Information provided
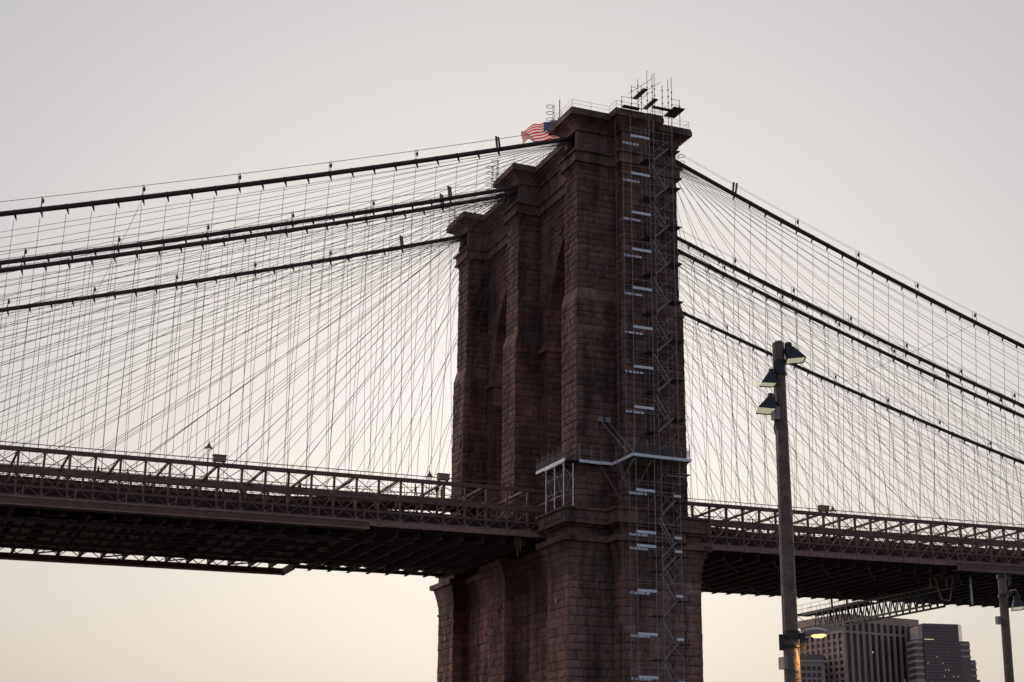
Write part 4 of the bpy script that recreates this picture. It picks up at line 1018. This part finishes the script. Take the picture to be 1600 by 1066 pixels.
# building B: stepped glass tower
aR2 = base_ang + rad(8)
t = thing('glass_tower', 'plum-grey stepped glass tower beside the brown office tower', 'building', (487.4, 575.0, 0))
d1 = Vector((*rt(aR2), 0)); d2 = Vector((-d1.y, d1.x, 0))
def prism(nm, u0, u1, v0, v1, z0, z1, m, ch=0.0):
    b = MB(); pts = [d1 * u0 + d2 * v0, d1 * (u1 - ch) + d2 * v0] + ([d1 * u1 + d2 * (v0 + ch)] if ch else []) + [d1 * u1 + d2 * v1, d1 * u0 + d2 * v1]
    if not ch: pts = [d1 * u0 + d2 * v0, d1 * u1 + d2 * v0, d1 * u1 + d2 * v1, d1 * u0 + d2 * v1]
    lo = [p + Vector((0, 0, z0)) for p in pts]; hi = [p + Vector((0, 0, z1)) for p in pts]; n = len(pts)
    for i in range(n): b.quad([lo[i], lo[(i + 1) % n], hi[(i + 1) % n], hi[i]])
    b.quad(hi); b.quad(lo[::-1]); return b.build(nm, m, t)
prism('tower_block', 0, 24.8, 0, 26, 2.5, 119.6, BGL2, 3.5)
prism('step_block', 18.0, 28.0, 1.5, 24, 2.5, 110.2, BGL2)
prism('step_block', 18.0, 31.6, 3.0, 22, 2.5, 99.8, BGL2)
prism('step_block', 18.0, 34.0, 4.5, 20, 2.5, 89.0, BGL2)
prism('corner_block', -5.0, -0.2, 1.0, 14, 2.5, 110.5, BGL2); prism('corner_block', -3.0, -0.1, 0.6, 12, 110.5, 118.0, BBA)
z = 108.5
while z > 84:
    prism('band', -5.2, -0.3, 0.7, 13, z, z + 1.3, BBA); z -= 3.6
for (u0, u1, v, zt_) in ((19, 28.3, 1.2, 109.0), (19, 31.9, 2.7, 98.5), (19, 34.3, 4.2, 88.0)):
    z = zt_
    for _ in range(3):
        prism('band', u0, u1, v, v + 10, z - 1.2, z - 0.2, BBA); z -= 3.4
z = 117.0; k = 0
while z > 84:                                            # mullion grid
    b = MB(); b.bar(d1 * 0.1 - d2 * 0.06 + Vector((0, 0, z)), d1 * 21 - d2 * 0.06 + Vector((0, 0, z)), 0.12, 0.22); b.build('mullion', BGL, t); z -= 1.8
for k in range(15):
    b = MB(); b.bar(d1 * (0.3 + 1.45 * k) - d2 * 0.05 + Vector((0, 0, 60)), d1 * (0.3 + 1.45 * k) - d2 * 0.05 + Vector((0, 0, 119)), 0.16, 0.1); b.build('mullion', BGL, t)
for k in range(12):
    u = R.uniform(0.5, 20); z = R.choice([86, 89.6, 93.2, 96.8, 100.4]) + 0.4; b = MB(); L_ = R.uniform(0.3, 0.7)
    b.bar(d1 * u - d2 * 0.12 + Vector((0, 0, z)), d1 * (u + L_) - d2 * 0.12 + Vector((0, 0, z)), 0.08, 0.5); b.build('lit_pane', BLT, t)
b = MB(); b.bar(d1 * 0.4 - d2 * 0.12 + Vector((0, 0, 110.6)), d1 * 6 - d2 * 0.12 + Vector((0, 0, 110.6)), 0.08, 0.5); b.build('lit_pane', BLT, t)
# building C: low pale block by the pole
t = thing('pale_block', 'low pale block with dark windows behind the tall pole', 'building', (421.5, 607.5, 0))
b = MB(); d1 = RT; d2 = FW_
def prism2(nm, u0, u1, v0, v1, z0, z1, m):
    b = MB(); pts = [d1 * u0 + d2 * v0, d1 * u1 + d2 * v0, d1 * u1 + d2 * v1, d1 * u0 + d2 * v1]
    lo = [p + Vector((0, 0, z0)) for p in pts]; hi = [p + Vector((0, 0, z1)) for p in pts]
    for i in range(4): b.quad([lo[i], lo[(i + 1) % 4], hi[(i + 1) % 4], hi[i]])
    b.quad(hi); b.quad(lo[::-1]); return b.build(nm, m, t)
prism2('body', 0, 17, 0, 18, 2.5, 98.6, BCO); prism2('parapet', 1, 16, -0.5, 17, 98.6, 101.8, BGL2); prism2('cornice', -0.4, 17.4, -0.6, 18, 97.6, 98.6, BBA)
for z in (94.0, 90.3, 86.6, 82.9):
    for k in range(5): prism2('window', 0.8 + 3 * k, 2.8 + 3 * k, -0.15, 0.1, z - 1.2, z + 1.2, BGL)

# ------------------------------------------------------------------ a car on the near roadway
t = thing('parked_car', 'pale car glimpsed through the near truss beside the tower', 'car', (-11.8, -8.6, zt(-11.8) - 4.77))
prof = [(-2.1, 0.45), (-2.15, 0.75), (-1.9, 0.95), (-1.2, 1.0), (-0.6, 1.42), (0.7, 1.45), (1.35, 1.02), (2.0, 0.9), (2.15, 0.7), (2.1, 0.42)]
b = MB()
for sy in (-1, 1): b.quad([(x, sy * (0.86 if z < 1.1 else 0.7), z) for x, z in (prof if sy < 0 else prof[::-1])])
for (x0, z0), (x1, z1) in zip(prof, prof[1:] + prof[:1]):
    w0 = 0.86 if z0 < 1.1 else 0.7; w1 = 0.86 if z1 < 1.1 else 0.7
    b.quad([(x0, -w0, z0), (x0, w0, z0), (x1, w1, z1), (x1, -w1, z1)])
b.build('body', CL[5], t)
for sy in (-1, 1):
    b = MB(); b.quad([(-0.95, sy * 0.80, 1.06), (1.05, sy * 0.80, 1.06), (0.6, sy * 0.715, 1.38), (-0.5, sy * 0.715, 1.38)]); b.build('side_window', BGL, t)
    for x in (-1.3, 1.3):
        b = MB(); b.sweep([(x, sy * 0.72, 0.32), (x, sy * 0.9, 0.32)], 0.32, 14); w_ = b.build('wheel', BLK, t); b = MB(); b.sweep([(x, sy * 0.88, 0.32), (x, sy * 0.915, 0.32)], 0.19, 10); b.build('rim', GRY, w_)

Exercise goal
What is needed is an exact reproduction of the data, pictures excluded.

Finished answer
Write part 4 of the bpy script that recreates this picture. It picks up at line 1018. This part finishes the script. Take the picture to be 1600 by 1066 pixels.
# building B: stepped glass tower
aR2 = base_ang + rad(8)
t = thing('glass_tower', 'plum-grey stepped glass tower beside the brown office tower', 'building', (487.4, 575.0, 0))
d1 = Vector((*rt(aR2), 0)); d2 = Vector((-d1.y, d1.x, 0))
def prism(nm, u0, u1, v0, v1, z0, z1, m, ch=0.0):
    b = MB(); pts = [d1 * u0 + d2 * v0, d1 * (u1 - ch) + d2 * v0] + ([d1 * u1 + d2 * (v0 + ch)] if ch else []) + [d1 * u1 + d2 * v1, d1 * u0 + d2 * v1]
    if not ch: pts = [d1 * u0 + d2 * v0, d1 * u1 + d2 * v0, d1 * u1 + d2 * v1, d1 * u0 + d2 * v1]
    lo = [p + Vector((0, 0, z0)) for p in pts]; hi = [p + Vector((0, 0, z1)) for p in pts]; n = len(pts)
    for i in range(n): b.quad([lo[i], lo[(i + 1) % n], hi[(i + 1) % n], hi[i]])
    b.quad(hi); b.quad(lo[::-1]); return b.build(nm, m, t)
prism('tower_block', 0, 24.8, 0, 26, 2.5, 119.6, BGL2, 3.5)
prism('step_block', 18.0, 28.0, 1.5, 24, 2.5, 110.2, BGL2)
prism('step_block', 18.0, 31.6, 3.0, 22, 2.5, 99.8, BGL2)
prism('step_block', 18.0, 34.0, 4.5, 20, 2.5, 89.0, BGL2)
prism('corner_block', -5.0, -0.2, 1.0, 14, 2.5, 110.5, BGL2); prism('corner_block', -3.0, -0.1, 0.6, 12, 110.5, 118.0, BBA)
z = 108.5
while z > 84:
    prism('band', -5.2, -0.3, 0.7, 13, z, z + 1.3, BBA); z -= 3.6
for (u0, u1, v, zt_) in ((19, 28.3, 1.2, 109.0), (19, 31.9, 2.7, 98.5), (19, 34.3, 4.2, 88.0)):
    z = zt_
    for _ in range(3):
        prism('band', u0, u1, v, v + 10, z - 1.2, z - 0.2, BBA); z -= 3.4
z = 117.0; k = 0
while z > 84:                                            # mullion grid
    b = MB(); b.bar(d1 * 0.1 - d2 * 0.06 + Vector((0, 0, z)), d1 * 21 - d2 * 0.06 + Vector((0, 0, z)), 0.12, 0.22); b.build('mullion', BGL, t); z -= 1.8
for k in range(15):
    b = MB(); b.bar(d1 * (0.3 + 1.45 * k) - d2 * 0.05 + Vector((0, 0, 60)), d1 * (0.3 + 1.45 * k) - d2 * 0.05 + Vector((0, 0, 119)), 0.16, 0.1); b.build('mullion', BGL, t)
for k in range(12):
    u = R.uniform(0.5, 20); z = R.choice([86, 89.6, 93.2, 96.8, 100.4]) + 0.4; b = MB(); L_ = R.uniform(0.3, 0.7)
    b.bar(d1 * u - d2 * 0.12 + Vector((0, 0, z)), d1 * (u + L_) - d2 * 0.12 + Vector((0, 0, z)), 0.08, 0.5); b.build('lit_pane', BLT, t)
b = MB(); b.bar(d1 * 0.4 - d2 * 0.12 + Vector((0, 0, 110.6)), d1 * 6 - d2 * 0.12 + Vector((0, 0, 110.6)), 0.08, 0.5); b.build('lit_pane', BLT, t)
# building C: low pale block by the pole
t = thing('pale_block', 'low pale block with dark windows behind the tall pole', 'building', (421.5, 607.5, 0))
b = MB(); d1 = RT; d2 = FW_
def prism2(nm, u0, u1, v0, v1, z0, z1, m):
    b = MB(); pts = [d1 * u0 + d2 * v0, d1 * u1 + d2 * v0, d1 * u1 + d2 * v1, d1 * u0 + d2 * v1]
    lo = [p + Vector((0, 0, z0)) for p in pts]; hi = [p + Vector((0, 0, z1)) for p in pts]
    for i in range(4): b.quad([lo[i], lo[(i + 1) % 4], hi[(i + 1) % 4], hi[i]])
    b.quad(hi); b.quad(lo[::-1]); return b.build(nm, m, t)
prism2('body', 0, 17, 0, 18, 2.5, 98.6, BCO); prism2('parapet', 1, 16, -0.5, 17, 98.6, 101.8, BGL2); prism2('cornice', -0.4, 17.4, -0.6, 18, 97.6, 98.6, BBA)
for z in (94.0, 90.3, 86.6, 82.9):
    for k in range(5): prism2('window', 0.8 + 3 * k, 2.8 + 3 * k, -0.15, 0.1, z - 1.2, z + 1.2, BGL)

# ------------------------------------------------------------------ a car on the near roadway
t = thing('parked_car', 'pale car glimpsed through the near truss beside the tower', 'car', (-11.8, -8.6, zt(-11.8) - 4.77))
prof = [(-2.1, 0.45), (-2.15, 0.75), (-1.9, 0.95), (-1.2, 1.0), (-0.6, 1.42), (0.7, 1.45), (1.35, 1.02), (2.0, 0.9), (2.15, 0.7), (2.1, 0.42)]
b = MB()
for sy in (-1, 1): b.quad([(x, sy * (0.86 if z < 1.1 else 0.7), z) for x, z in (prof if sy < 0 else prof[::-1])])
for (x0, z0), (x1, z1) in zip(prof, prof[1:] + prof[:1]):
    w0 = 0.86 if z0 < 1.1 else 0.7; w1 = 0.86 if z1 < 1.1 else 0.7
    b.quad([(x0, -w0, z0), (x0, w0, z0), (x1, w1, z1), (x1, -w1, z1)])
b.build('body', CL[5], t)
for sy in (-1, 1):
    b = MB(); b.quad([(-0.95, sy * 0.80, 1.06), (1.05, sy * 0.80, 1.06), (0.6, sy * 0.715, 1.38), (-0.5, sy * 0.715, 1.38)]); b.build('side_window', BGL, t)
    for x in (-1.3, 1.3):
        b = MB(); b.sweep([(x, sy * 0.72, 0.32), (x, sy * 0.9, 0.32)], 0.32, 14); w_ = b.build('wheel', BLK, t); b = MB(); b.sweep([(x, sy * 0.88, 0.32), (x, sy * 0.915, 0.32)], 0.19, 10); b.build('rim', GRY, w_)